• THE INPUT:
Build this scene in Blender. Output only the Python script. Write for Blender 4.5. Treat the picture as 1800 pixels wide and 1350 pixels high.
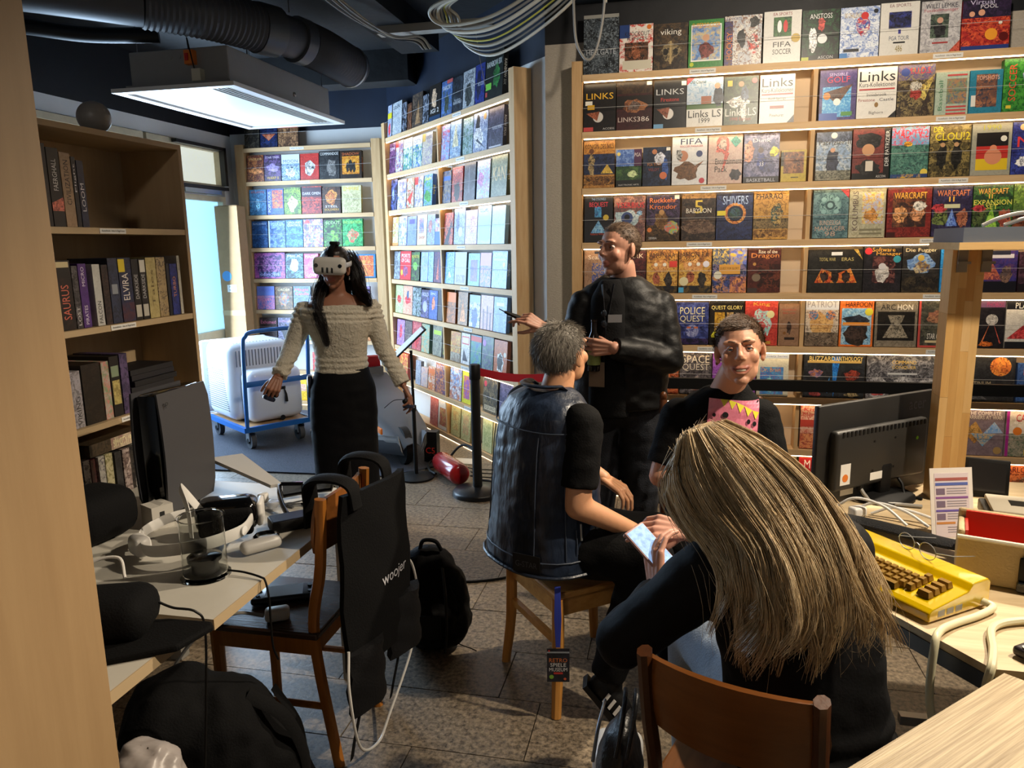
import bpy, bmesh, math, random
import numpy as np
from mathutils import Matrix, Vector, noise as mnoise

for o in list(bpy.data.objects): bpy.data.objects.remove(o)
scene = bpy.context.scene
COL = scene.collection
random.seed(7)

# ------------------------------------------------------------ camera
cam_data = bpy.data.cameras.new('camera')
cam_data.sensor_fit = 'HORIZONTAL'; cam_data.sensor_width = 36.0; cam_data.lens = 1310 / 1800 * 36
cam_data.clip_start = 0.05
camera = bpy.data.objects.new('camera', cam_data); COL.objects.link(camera)
camera.matrix_world = Matrix(((0.97721912, -0.02348957, 0.21092897, 0.0),
                              (0.21160791, 0.1840527, -0.95986806, 0.0),
                              (-0.01627515, 0.98263566, 0.18483039, 1.60),
                              (0, 0, 0, 1)))
scene.camera = camera
# ------------------------------------------------------------ colour management, world, large lights
vs = scene.view_settings
vs.view_transform = 'Standard'; vs.look = 'None'; vs.gamma = 1.0; vs.use_curve_mapping = False
vs.exposure = 0.15
scene.cycles.use_denoising = True
scene.cycles.max_bounces = 7; scene.cycles.diffuse_bounces = 3; scene.cycles.glossy_bounces = 3
scene.cycles.use_adaptive_sampling = True; scene.cycles.adaptive_threshold = 0.05
scene.cycles.transmission_bounces = 5; scene.cycles.transparent_max_bounces = 8
scene.cycles.sample_clamp_indirect = 4.0
world = bpy.data.worlds.new('world'); scene.world = world; world.use_nodes = True
world.node_tree.nodes['Background'].inputs[0].default_value = (0.85, 0.9, 1.0, 1)
world.node_tree.nodes['Background'].inputs[1].default_value = 0.14

def area_light(name, loc, target, size, energy, color, size_y=None, spread=math.pi):
    d = bpy.data.lights.new(name, 'AREA'); d.energy = energy; d.color = color
    d.size = size
    if size_y: d.shape = 'RECTANGLE'; d.size_y = size_y
    d.spread = spread
    o = bpy.data.objects.new(name, d); COL.objects.link(o); o.location = loc
    o.rotation_euler = (Vector(target) - Vector(loc)).to_track_quat('-Z', 'Y').to_euler()
    return o
def spot_light(name, loc, target, energy, color, angle, blend=0.5, radius=0.06):
    d = bpy.data.lights.new(name, 'SPOT'); d.energy = energy; d.color = color
    d.spot_size = math.radians(angle); d.spot_blend = blend; d.shadow_soft_size = radius
    o = bpy.data.objects.new(name, d); COL.objects.link(o); o.location = loc
    o.rotation_euler = (Vector(target) - Vector(loc)).to_track_quat('-Z', 'Y').to_euler()
    return o
WARM = (1.0, 0.84, 0.64)
COOL = (0.56, 0.76, 1.0)
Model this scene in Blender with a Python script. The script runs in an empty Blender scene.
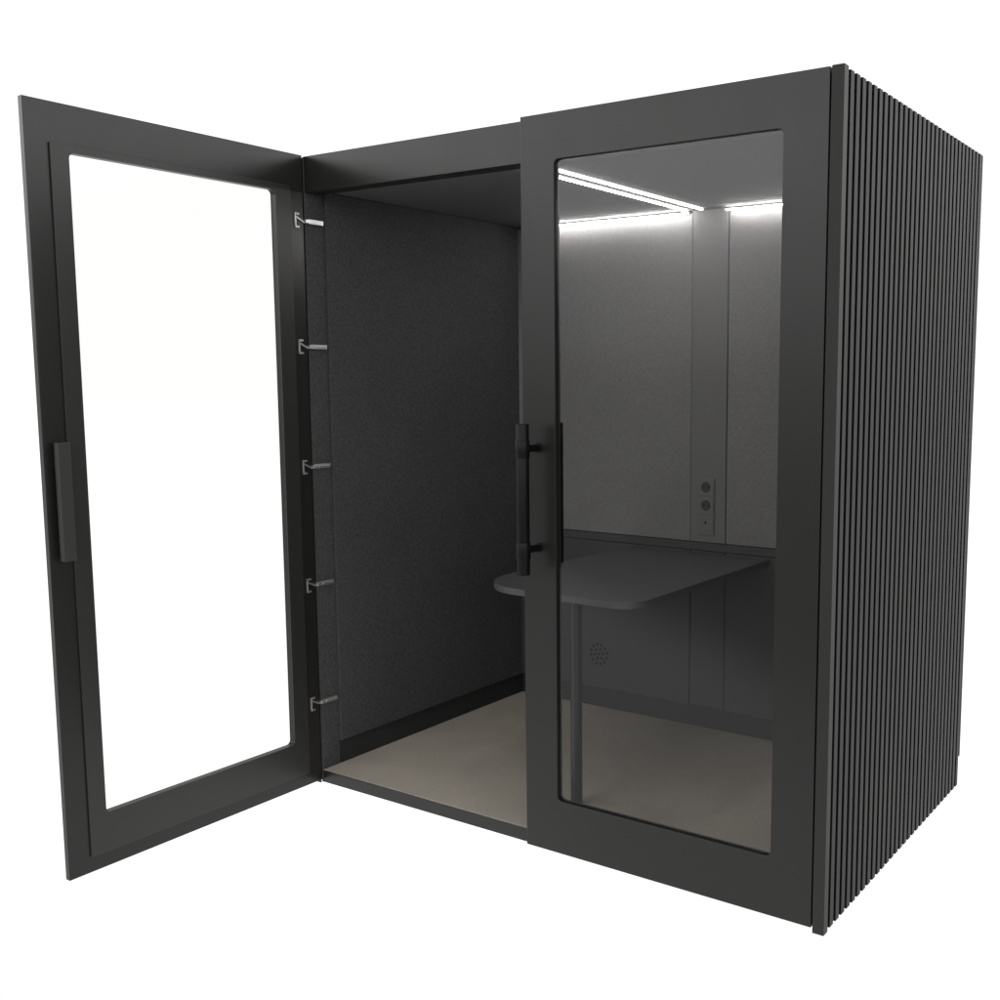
import bpy, bmesh, math
from mathutils import Vector, Matrix
from mathutils.geometry import tessellate_polygon

scene = bpy.context.scene
col = scene.collection
R = math.radians

# ------------------------------------------------------------------ materials
def new_mat(name):
    m = bpy.data.materials.new(name); m.use_nodes = True
    nt = m.node_tree
    return m, nt, nt.nodes['Principled BSDF']

def surf(name, rgb, rough=.5, metal=0, spec=.5, grain=0, gscale=400, bump=0, bscale=600, mottle=0, rvar=0):
    """Painted / textile surface: fine grain, wide mottling and a faint bump, all in object space."""
    m, nt, b = new_mat(name)
    L = nt.links.new
    b.inputs['Roughness'].default_value = rough
    b.inputs['Metallic'].default_value = metal
    b.inputs['Specular IOR Level'].default_value = spec
    tc = nt.nodes.new('ShaderNodeTexCoord')
    rgbn = nt.nodes.new('ShaderNodeRGB'); rgbn.outputs[0].default_value = (*rgb, 1)
    cur = rgbn.outputs[0]
    for amt, sc, det in ((grain, gscale, 2), (mottle, 3.5, 4)):
        if amt:
            n = nt.nodes.new('ShaderNodeTexNoise'); n.inputs['Scale'].default_value = sc
            n.inputs['Detail'].default_value = det
            L(tc.outputs['Object'], n.inputs['Vector'])
            mr = nt.nodes.new('ShaderNodeMapRange')
            mr.inputs['From Min'].default_value = .3; mr.inputs['From Max'].default_value = .7
            mr.inputs['To Min'].default_value = 1 - amt; mr.inputs['To Max'].default_value = 1 + amt
            L(n.outputs['Fac'], mr.inputs['Value'])
            vm = nt.nodes.new('ShaderNodeVectorMath'); vm.operation = 'SCALE'
            L(cur, vm.inputs[0]); L(mr.outputs[0], vm.inputs['Scale'])
            cur = vm.outputs[0]
    L(cur, b.inputs['Base Color'])
    if rvar:
        n = nt.nodes.new('ShaderNodeTexNoise'); n.inputs['Scale'].default_value = 6; n.inputs['Detail'].default_value = 5
        L(tc.outputs['Object'], n.inputs['Vector'])
        mr = nt.nodes.new('ShaderNodeMapRange')
        mr.inputs['To Min'].default_value = rough - rvar; mr.inputs['To Max'].default_value = rough + rvar
        L(n.outputs['Fac'], mr.inputs['Value']); L(mr.outputs[0], b.inputs['Roughness'])
    if bump:
        n = nt.nodes.new('ShaderNodeTexNoise'); n.inputs['Scale'].default_value = bscale; n.inputs['Detail'].default_value = 2
        L(tc.outputs['Object'], n.inputs['Vector'])
        bp = nt.nodes.new('ShaderNodeBump'); bp.inputs['Strength'].default_value = bump; bp.inputs['Distance'].default_value = .002
        L(n.outputs['Fac'], bp.inputs['Height']); L(bp.outputs[0], b.inputs['Normal'])
    return m

def emit(name, rgb, s):
    m = bpy.data.materials.new(name); m.use_nodes = True
    nt = m.node_tree; nt.nodes.clear()
    e = nt.nodes.new('ShaderNodeEmission'); e.inputs['Color'].default_value = (*rgb, 1); e.inputs['Strength'].default_value = s
    o = nt.nodes.new('ShaderNodeOutputMaterial'); nt.links.new(e.outputs[0], o.inputs[0])
    return m

M = {}
M['paint'] = surf('charcoal_powder_coat', (.0120, .0120, .0111), rough=.29, spec=.30, bump=.05, bscale=900, mottle=.03, rvar=.03)
M['paint_in'] = surf('charcoal_inner_frame', (.0185, .0185, .0172), rough=.36, spec=.34, bump=.05, bscale=900, mottle=.03, rvar=.03)
M['post'] = surf('charcoal_trim', (.018, .018, .017), rough=.5, spec=.2, bump=.05, bscale=900, mottle=.03)
M['slat'] = surf('charcoal_slat', (.0185, .0185, .0176), rough=.55, spec=.18, bump=.05, bscale=700, mottle=.05)
M['backing'] = surf('black_backing', (.004, .004, .004), rough=.9, spec=.1)
M['gasket'] = surf('black_rubber', (.008, .008, .008), rough=.6, spec=.3)
M['reveal'] = surf('black_edge', (.006, .006, .006), rough=.6, spec=.3)
M['felt_dark'] = surf('dark_acoustic_felt', (.044, .044, .044), rough=.95, spec=.15, grain=.28, gscale=170, bump=.5, bscale=260, mottle=.05)
M['felt_light'] = surf('grey_acoustic_felt', (.15, .1485, .1475), rough=.95, spec=.15, grain=.13, gscale=170, bump=.4, bscale=260, mottle=.04)
M['felt_mid'] = surf('mid_grey_felt', (.132, .131, .130), rough=.95, spec=.15, grain=.10, gscale=170, bump=.3, bscale=260, mottle=.03)
M['board'] = surf('dark_board', (.036, .036, .0355), rough=.7, spec=.3, mottle=.04, bump=.05)
M['skirt'] = surf('black_skirting', (.022, .022, .022), rough=.7, spec=.2, mottle=.05)
M['ceil'] = surf('grey_ceiling_felt', (.10, .10, .10), rough=.95, spec=.15, grain=.15, gscale=200, bump=.4, bscale=260)
M['carpet'] = surf('taupe_carpet', (.33, .298, .254), rough=1, spec=.1, grain=.10, gscale=260, bump=.5, bscale=350, mottle=.09)
M['table'] = surf('dark_grey_laminate', (.050, .050, .051), rough=.45, spec=.3, mottle=.04, rvar=.04, bump=.03)
M['tube'] = surf('satin_black_tube', (.010, .010, .010), rough=.35, spec=.3)
M['handle'] = surf('matt_black_metal', (.003, .003, .003), rough=.4, spec=.16, bump=.04)
M['pull'] = surf('dark_grey_pull', (.022, .022, .021), rough=.45, spec=.4)
M['zinc'] = surf('zinc_plated_steel', (.72, .72, .72), rough=.4, metal=1, mottle=.1)
M['zinc_dark'] = surf('aged_steel', (.5, .5, .5), rough=.45, metal=1)
M['plate'] = surf('grey_socket_plastic', (.10, .0995, .0985), rough=.4, spec=.4)
M['hole'] = surf('black_hole', (.002, .002, .002), rough=1, spec=0)
M['led'] = emit('white_led', (1, .985, .97), 140.0)
M['led_soft'] = emit('white_led_diffused', (1, .985, .97), 34.0)

# glass: clear pane, Fresnel mirror over plain transmission
def glass_mat():
    m = bpy.data.materials.new('clear_glass'); m.use_nodes = True
    nt = m.node_tree; nt.nodes.clear(); L = nt.links.new
    fr = nt.nodes.new('ShaderNodeFresnel'); fr.inputs['IOR'].default_value = 1.5
    tr = nt.nodes.new('ShaderNodeBsdfTransparent'); tr.inputs['Color'].default_value = (.865, .86, .85, 1)
    gl = nt.nodes.new('ShaderNodeBsdfGlossy'); gl.inputs['Roughness'].default_value = 0.02
    mx = nt.nodes.new('ShaderNodeMixShader'); o = nt.nodes.new('ShaderNodeOutputMaterial')
    # a face seen from behind must not act as glass-to-air total reflection
    geo = nt.nodes.new('ShaderNodeNewGeometry')
    lw = nt.nodes.new('ShaderNodeLayerWeight'); lw.inputs['Blend'].default_value = .35
    mr = nt.nodes.new('ShaderNodeMapRange'); mr.inputs['To Min'].default_value = .032; mr.inputs['To Max'].default_value = .5
    pw = nt.nodes.new('ShaderNodeMath'); pw.operation = 'POWER'; pw.inputs[1].default_value = 3
    L(lw.outputs['Facing'], pw.inputs[0]); L(pw.outputs[0], mr.inputs['Value'])
    L(mr.outputs[0], mx.inputs[0]); L(tr.outputs[0], mx.inputs[1]); L(gl.outputs[0], mx.inputs[2]); L(mx.outputs[0], o.inputs[0])
    nt.nodes.remove(fr); nt.nodes.remove(geo)
    return m
M['glass'] = glass_mat()

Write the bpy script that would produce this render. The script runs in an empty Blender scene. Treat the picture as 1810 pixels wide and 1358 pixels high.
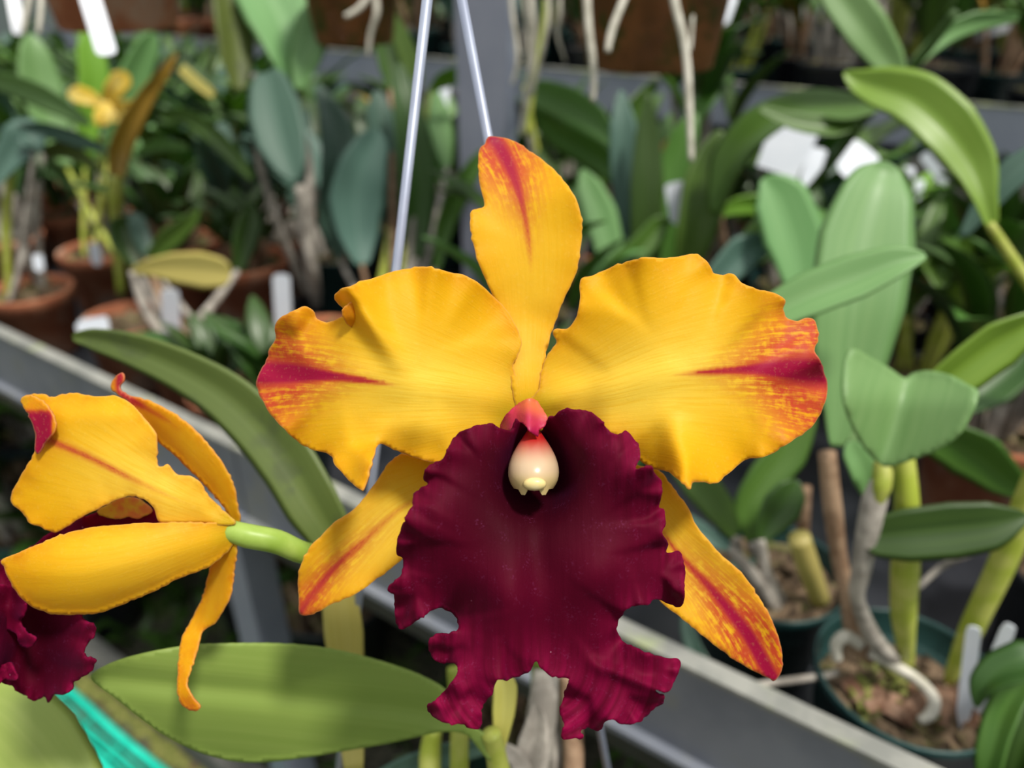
import bpy, bmesh, math, random
import numpy as np
from mathutils import Vector, Matrix, Quaternion
from mathutils.geometry import delaunay_2d_cdt

# ---------------------------------------------------------------- camera, sky, sun, exposure
F = 1367.0
PITCH = math.radians(29.0)
CAMZ = 1.30
SC = bpy.context.scene
COL = SC.collection
CAM_POS = Vector((0, 0, CAMZ))
FWD = Vector((0, math.cos(PITCH), -math.sin(PITCH)))
UPV = Vector((0, math.sin(PITCH), math.cos(PITCH)))
RGT = Vector((1, 0, 0))
cam_d = bpy.data.cameras.new('camera')
cam = bpy.data.objects.new('camera', cam_d)
COL.objects.link(cam)
cam.location = CAM_POS
cam.rotation_euler = (math.pi / 2 - PITCH, 0, 0)
cam_d.sensor_width = 36.0
cam_d.lens = 36.0 * F / 1810.0
cam_d.clip_start = 0.01
cam_d.dof.use_dof = True
cam_d.dof.focus_distance = 0.236
cam_d.dof.aperture_fstop = 6.4
SC.camera = cam

w = bpy.data.worlds.new('greenhouse_light'); SC.world = w
w.use_nodes = True
nt = w.node_tree; nt.nodes.clear()
wo = nt.nodes.new('ShaderNodeOutputWorld'); bg = nt.nodes.new('ShaderNodeBackground')
tc = nt.nodes.new('ShaderNodeTexCoord'); sp = nt.nodes.new('ShaderNodeSeparateXYZ'); rp = nt.nodes.new('ShaderNodeValToRGB')
nt.links.new(tc.outputs['Generated'], sp.inputs[0]); nt.links.new(sp.outputs['Z'], rp.inputs[0])
rp.color_ramp.elements[0].position = 0.0; rp.color_ramp.elements[0].color = (0.10, 0.12, 0.11, 1)
rp.color_ramp.elements[1].position = 0.75; rp.color_ramp.elements[1].color = (0.96, 0.98, 0.98, 1)
nt.links.new(rp.outputs[0], bg.inputs[0]); bg.inputs[1].default_value = 1.05
nt.links.new(bg.outputs[0], wo.inputs[0])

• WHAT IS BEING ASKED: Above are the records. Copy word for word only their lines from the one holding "Model this scene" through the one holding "R = math.radians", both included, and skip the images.

• EXERCISE RESULT:
Model this scene in Blender with a Python script. The script runs in an empty Blender scene.
import bpy, bmesh, math
from mathutils import Vector, Matrix
from mathutils.geometry import tessellate_polygon

scene = bpy.context.scene
col = scene.collection
R = math.radians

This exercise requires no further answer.